Of ECB QE and Hedging

Shouldn’t investors just play market-based securities in a way that has worked so well during the Federal Reserve’s QE3? The shock-and-awe, 1.5 trillion dollar, open-ended, bond-buying bazooka that gave U.S. stocks double-digit percentage gains in 2012, 2013 and 2014? After all, the European Central Bank (ECB) is proffering $1.1 trillion euros into 2016. The problem in the comparison between these programs is that 80% of the sovereign bonds are being bought by the national central banks and not the the ECB itself. This means that each country (e.g., Austria, Belgium, France, Germany, Greece, Italy, Spain, etc.) is responsible for its own default risk.

It follows that I might be willing to add a fund like iShares Hedged German Equity (HEWG) to my barbell portfolio, alongside several existing components such as iShares S&P 100 (OEF), SPDR Sector Select Health Care (XLV) and Vanguard Dividend Growth (VIG). I might be a bit more skeptical of iShares Currency Shares MSCI EAFE (HEFA), simply because of the drag of extreme debtors on the periphery of Europe (e.g., Spain, Portugal, Greece, etc.).
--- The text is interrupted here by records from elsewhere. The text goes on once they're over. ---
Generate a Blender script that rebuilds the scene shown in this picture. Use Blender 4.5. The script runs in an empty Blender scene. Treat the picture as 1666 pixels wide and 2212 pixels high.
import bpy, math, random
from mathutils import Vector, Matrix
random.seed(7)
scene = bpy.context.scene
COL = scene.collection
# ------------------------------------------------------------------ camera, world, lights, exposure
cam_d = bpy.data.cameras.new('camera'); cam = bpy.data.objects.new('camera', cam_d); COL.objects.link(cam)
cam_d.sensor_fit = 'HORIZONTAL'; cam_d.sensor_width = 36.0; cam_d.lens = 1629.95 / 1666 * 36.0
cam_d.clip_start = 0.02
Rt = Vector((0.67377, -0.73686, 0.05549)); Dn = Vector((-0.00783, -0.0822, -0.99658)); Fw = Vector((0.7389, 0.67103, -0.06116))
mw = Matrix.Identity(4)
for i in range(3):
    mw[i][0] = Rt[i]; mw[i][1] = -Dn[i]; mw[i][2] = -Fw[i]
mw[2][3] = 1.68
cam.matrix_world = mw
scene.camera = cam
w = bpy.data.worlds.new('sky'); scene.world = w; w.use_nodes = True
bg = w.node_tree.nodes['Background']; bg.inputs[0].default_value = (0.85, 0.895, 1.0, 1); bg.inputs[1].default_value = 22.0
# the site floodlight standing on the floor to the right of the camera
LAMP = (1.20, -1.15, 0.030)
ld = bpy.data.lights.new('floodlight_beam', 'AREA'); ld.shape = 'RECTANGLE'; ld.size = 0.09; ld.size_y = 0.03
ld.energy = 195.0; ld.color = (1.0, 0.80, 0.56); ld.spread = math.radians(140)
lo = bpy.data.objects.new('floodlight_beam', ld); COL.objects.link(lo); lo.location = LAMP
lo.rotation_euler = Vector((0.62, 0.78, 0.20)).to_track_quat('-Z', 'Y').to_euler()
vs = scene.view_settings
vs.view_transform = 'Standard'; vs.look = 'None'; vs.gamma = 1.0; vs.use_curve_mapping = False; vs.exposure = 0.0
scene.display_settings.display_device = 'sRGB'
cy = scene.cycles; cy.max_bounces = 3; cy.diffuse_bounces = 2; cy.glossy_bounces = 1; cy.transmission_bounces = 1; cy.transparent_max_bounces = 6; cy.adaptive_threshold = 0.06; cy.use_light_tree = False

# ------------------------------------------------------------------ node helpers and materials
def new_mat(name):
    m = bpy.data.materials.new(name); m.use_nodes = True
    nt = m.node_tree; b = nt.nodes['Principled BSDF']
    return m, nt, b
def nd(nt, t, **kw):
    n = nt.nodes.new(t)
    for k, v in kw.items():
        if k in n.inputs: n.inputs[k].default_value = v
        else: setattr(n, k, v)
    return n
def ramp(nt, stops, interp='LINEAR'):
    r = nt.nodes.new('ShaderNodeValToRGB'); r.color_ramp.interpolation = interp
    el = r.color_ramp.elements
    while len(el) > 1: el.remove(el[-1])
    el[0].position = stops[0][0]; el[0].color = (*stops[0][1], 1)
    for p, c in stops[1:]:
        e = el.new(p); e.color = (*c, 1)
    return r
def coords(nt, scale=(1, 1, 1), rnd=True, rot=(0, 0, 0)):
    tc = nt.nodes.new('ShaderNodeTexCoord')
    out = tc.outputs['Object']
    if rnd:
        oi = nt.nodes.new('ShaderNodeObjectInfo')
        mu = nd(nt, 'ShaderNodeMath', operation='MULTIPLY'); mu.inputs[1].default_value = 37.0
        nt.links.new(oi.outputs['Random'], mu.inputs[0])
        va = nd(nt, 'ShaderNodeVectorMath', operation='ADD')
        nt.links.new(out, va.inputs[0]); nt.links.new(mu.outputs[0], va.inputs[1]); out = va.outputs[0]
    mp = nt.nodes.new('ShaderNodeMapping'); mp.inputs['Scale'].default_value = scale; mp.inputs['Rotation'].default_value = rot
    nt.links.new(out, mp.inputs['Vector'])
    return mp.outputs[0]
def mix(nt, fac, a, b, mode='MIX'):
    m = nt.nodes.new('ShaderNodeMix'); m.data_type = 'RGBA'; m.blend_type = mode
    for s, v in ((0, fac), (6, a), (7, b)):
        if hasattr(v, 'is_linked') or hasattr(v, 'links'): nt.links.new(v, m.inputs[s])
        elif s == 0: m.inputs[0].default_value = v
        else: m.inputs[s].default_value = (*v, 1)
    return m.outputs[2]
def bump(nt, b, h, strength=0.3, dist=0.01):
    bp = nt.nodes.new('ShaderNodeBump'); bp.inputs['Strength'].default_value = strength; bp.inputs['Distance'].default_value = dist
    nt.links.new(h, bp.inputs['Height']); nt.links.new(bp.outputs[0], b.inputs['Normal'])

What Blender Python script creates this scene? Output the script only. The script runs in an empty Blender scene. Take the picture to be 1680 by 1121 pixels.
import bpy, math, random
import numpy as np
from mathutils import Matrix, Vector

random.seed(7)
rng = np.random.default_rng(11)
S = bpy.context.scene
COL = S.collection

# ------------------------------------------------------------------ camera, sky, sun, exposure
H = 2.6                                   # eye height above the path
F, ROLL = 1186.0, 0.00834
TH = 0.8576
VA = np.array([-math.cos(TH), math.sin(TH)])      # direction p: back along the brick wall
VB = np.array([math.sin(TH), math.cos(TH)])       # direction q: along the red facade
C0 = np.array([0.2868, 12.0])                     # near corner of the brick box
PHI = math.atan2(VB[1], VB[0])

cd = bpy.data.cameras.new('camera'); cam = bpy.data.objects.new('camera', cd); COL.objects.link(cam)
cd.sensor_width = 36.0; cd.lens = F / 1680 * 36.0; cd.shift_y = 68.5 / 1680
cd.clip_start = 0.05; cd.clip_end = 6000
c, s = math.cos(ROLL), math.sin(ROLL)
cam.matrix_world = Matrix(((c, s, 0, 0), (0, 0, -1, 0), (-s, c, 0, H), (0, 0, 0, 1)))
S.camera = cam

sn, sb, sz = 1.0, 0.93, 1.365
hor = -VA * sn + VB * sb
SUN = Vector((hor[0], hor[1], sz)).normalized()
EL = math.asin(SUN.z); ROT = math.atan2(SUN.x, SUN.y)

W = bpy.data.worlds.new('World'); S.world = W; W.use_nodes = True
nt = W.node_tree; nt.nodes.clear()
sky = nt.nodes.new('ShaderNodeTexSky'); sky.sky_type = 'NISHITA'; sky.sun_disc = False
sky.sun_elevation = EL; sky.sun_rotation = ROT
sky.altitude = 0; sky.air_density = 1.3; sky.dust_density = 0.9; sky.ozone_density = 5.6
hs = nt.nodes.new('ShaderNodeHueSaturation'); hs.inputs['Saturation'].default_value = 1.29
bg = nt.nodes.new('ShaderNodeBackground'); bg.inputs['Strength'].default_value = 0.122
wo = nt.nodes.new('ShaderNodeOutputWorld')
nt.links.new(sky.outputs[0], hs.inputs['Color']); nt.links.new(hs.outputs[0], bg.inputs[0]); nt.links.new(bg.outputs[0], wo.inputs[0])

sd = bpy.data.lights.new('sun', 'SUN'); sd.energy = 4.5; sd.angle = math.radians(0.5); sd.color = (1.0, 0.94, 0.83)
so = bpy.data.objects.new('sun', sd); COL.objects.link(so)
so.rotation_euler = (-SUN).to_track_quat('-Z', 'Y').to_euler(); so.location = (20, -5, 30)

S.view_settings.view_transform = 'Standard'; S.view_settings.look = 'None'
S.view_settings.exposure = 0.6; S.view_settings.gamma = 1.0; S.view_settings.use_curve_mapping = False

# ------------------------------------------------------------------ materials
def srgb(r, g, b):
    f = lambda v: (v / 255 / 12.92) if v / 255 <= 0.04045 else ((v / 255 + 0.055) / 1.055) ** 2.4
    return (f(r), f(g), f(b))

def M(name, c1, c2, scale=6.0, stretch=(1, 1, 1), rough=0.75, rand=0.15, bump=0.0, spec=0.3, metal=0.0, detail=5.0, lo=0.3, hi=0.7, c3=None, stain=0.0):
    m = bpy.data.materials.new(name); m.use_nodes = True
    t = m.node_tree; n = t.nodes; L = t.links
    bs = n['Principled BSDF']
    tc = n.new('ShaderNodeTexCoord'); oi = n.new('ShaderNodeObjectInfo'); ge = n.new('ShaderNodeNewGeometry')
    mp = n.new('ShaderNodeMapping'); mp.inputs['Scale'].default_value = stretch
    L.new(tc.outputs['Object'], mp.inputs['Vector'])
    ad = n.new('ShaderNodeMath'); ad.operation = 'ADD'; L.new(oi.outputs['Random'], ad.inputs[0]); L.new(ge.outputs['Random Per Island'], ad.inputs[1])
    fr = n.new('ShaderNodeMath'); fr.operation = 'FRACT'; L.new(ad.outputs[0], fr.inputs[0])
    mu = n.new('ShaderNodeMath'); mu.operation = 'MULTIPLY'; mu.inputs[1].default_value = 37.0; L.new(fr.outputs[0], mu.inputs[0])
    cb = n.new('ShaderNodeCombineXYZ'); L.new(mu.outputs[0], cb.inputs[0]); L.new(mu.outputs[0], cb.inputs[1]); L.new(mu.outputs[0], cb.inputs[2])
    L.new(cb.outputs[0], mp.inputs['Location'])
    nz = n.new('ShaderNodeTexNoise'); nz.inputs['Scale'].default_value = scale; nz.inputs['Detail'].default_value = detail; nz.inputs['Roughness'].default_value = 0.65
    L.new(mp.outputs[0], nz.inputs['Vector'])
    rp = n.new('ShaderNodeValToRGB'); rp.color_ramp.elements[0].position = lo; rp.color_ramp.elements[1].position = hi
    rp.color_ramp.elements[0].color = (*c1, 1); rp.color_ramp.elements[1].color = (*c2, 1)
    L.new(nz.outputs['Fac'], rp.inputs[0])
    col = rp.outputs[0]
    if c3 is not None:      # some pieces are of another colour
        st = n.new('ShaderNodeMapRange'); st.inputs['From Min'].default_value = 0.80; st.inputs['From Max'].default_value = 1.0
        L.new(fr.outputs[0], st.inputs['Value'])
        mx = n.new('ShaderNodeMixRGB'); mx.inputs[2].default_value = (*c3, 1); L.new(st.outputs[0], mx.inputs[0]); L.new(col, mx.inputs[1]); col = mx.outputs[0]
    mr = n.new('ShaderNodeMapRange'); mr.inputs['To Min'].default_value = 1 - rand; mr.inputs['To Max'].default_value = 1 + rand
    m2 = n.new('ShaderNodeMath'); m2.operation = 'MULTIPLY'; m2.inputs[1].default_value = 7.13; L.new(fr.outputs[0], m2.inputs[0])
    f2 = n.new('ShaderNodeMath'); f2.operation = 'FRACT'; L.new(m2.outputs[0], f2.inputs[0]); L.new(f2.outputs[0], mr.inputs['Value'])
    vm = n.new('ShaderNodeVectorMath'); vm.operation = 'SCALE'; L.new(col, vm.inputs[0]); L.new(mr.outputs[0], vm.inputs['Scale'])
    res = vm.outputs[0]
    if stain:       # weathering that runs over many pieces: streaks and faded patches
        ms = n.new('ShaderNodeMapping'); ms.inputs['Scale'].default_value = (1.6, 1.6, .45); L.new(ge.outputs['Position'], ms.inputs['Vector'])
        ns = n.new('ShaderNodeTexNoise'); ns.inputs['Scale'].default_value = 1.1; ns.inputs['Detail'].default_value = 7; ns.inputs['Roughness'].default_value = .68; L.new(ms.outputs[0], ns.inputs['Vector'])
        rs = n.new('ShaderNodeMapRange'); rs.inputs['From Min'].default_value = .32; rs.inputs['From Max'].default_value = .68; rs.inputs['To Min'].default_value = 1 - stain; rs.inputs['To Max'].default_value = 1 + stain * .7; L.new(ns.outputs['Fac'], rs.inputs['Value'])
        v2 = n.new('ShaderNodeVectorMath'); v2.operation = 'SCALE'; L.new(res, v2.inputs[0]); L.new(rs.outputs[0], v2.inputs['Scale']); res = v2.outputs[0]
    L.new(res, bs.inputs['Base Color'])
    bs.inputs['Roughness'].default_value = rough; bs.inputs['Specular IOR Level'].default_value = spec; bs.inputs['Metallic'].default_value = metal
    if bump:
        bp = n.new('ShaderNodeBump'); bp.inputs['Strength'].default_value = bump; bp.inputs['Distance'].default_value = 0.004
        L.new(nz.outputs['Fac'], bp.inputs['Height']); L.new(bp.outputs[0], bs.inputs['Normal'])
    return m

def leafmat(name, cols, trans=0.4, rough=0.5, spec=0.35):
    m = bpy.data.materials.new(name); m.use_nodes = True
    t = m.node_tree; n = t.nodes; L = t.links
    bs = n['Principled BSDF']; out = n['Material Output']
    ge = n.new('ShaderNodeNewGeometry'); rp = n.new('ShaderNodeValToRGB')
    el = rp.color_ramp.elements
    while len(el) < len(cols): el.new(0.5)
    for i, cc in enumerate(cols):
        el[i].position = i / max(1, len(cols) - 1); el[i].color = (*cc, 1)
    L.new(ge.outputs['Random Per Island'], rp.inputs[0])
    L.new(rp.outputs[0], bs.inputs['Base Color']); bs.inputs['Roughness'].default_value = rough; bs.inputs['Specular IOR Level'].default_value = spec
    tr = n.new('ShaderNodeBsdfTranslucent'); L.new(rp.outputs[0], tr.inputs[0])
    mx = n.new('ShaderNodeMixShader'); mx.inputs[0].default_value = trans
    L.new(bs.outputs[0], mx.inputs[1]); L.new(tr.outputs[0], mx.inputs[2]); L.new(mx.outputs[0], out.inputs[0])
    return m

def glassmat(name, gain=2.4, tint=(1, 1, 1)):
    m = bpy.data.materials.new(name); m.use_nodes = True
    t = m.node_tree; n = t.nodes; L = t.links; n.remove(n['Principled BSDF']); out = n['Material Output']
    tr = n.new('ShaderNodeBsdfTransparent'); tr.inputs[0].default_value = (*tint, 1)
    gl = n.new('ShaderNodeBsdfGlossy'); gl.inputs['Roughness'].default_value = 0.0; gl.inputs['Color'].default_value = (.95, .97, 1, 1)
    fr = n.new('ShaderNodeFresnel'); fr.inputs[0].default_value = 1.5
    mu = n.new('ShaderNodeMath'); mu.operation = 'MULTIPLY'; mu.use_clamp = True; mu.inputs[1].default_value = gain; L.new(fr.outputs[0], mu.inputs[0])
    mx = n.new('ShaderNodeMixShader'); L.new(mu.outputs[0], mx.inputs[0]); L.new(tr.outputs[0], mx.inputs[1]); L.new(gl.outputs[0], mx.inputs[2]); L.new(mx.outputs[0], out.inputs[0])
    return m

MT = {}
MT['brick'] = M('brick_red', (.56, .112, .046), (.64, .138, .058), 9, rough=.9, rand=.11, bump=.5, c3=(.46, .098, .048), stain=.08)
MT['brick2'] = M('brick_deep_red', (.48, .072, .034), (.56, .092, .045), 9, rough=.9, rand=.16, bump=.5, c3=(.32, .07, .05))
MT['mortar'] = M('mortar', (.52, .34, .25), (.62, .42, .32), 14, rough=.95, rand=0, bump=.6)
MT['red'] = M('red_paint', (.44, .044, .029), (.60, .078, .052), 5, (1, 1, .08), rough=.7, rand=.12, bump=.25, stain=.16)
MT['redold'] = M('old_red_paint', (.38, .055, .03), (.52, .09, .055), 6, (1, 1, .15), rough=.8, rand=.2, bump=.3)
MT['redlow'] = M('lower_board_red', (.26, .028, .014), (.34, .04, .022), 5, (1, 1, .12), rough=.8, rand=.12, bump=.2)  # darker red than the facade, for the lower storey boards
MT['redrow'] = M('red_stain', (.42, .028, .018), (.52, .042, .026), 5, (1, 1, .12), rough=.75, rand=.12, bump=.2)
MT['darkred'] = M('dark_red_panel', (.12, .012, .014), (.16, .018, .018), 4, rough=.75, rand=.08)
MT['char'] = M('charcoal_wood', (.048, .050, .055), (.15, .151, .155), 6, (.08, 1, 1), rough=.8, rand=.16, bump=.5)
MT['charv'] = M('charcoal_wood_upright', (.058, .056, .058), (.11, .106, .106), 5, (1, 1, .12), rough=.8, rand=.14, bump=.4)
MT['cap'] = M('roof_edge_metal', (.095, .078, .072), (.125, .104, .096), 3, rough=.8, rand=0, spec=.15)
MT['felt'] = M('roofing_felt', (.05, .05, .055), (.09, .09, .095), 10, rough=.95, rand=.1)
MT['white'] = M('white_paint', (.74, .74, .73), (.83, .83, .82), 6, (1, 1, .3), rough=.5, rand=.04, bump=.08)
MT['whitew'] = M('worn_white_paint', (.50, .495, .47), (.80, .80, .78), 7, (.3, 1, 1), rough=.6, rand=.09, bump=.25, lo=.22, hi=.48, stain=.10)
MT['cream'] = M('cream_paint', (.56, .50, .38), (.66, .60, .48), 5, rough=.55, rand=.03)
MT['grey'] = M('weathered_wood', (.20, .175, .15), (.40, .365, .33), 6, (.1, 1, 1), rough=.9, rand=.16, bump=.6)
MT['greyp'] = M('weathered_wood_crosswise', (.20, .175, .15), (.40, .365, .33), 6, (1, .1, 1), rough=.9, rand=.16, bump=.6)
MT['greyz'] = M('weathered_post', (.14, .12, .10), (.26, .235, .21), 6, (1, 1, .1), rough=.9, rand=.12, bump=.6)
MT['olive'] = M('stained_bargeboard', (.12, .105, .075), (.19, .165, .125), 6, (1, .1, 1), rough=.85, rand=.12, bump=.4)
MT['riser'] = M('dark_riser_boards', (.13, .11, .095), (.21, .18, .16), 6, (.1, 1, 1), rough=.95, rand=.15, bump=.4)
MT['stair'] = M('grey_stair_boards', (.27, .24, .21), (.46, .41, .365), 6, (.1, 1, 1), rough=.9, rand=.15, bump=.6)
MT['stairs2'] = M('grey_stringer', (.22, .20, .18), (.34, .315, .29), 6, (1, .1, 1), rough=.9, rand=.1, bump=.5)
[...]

By the same token, I have slowly increased exposure over the last three months to a number of existing holdings on the other side of the barbell. They include SPDR Gold Trust (GLD), iShares 10-20 Year Treasury (TLH), Vanguard Extended Duration (EDV) and, more recently, FXY. Remember, multi-asset stock hedging does not mean that your dynamic hedging loses when riskier stock assets win. On the contrary. Both sides of the barbell tend to perform in late-stage bulls.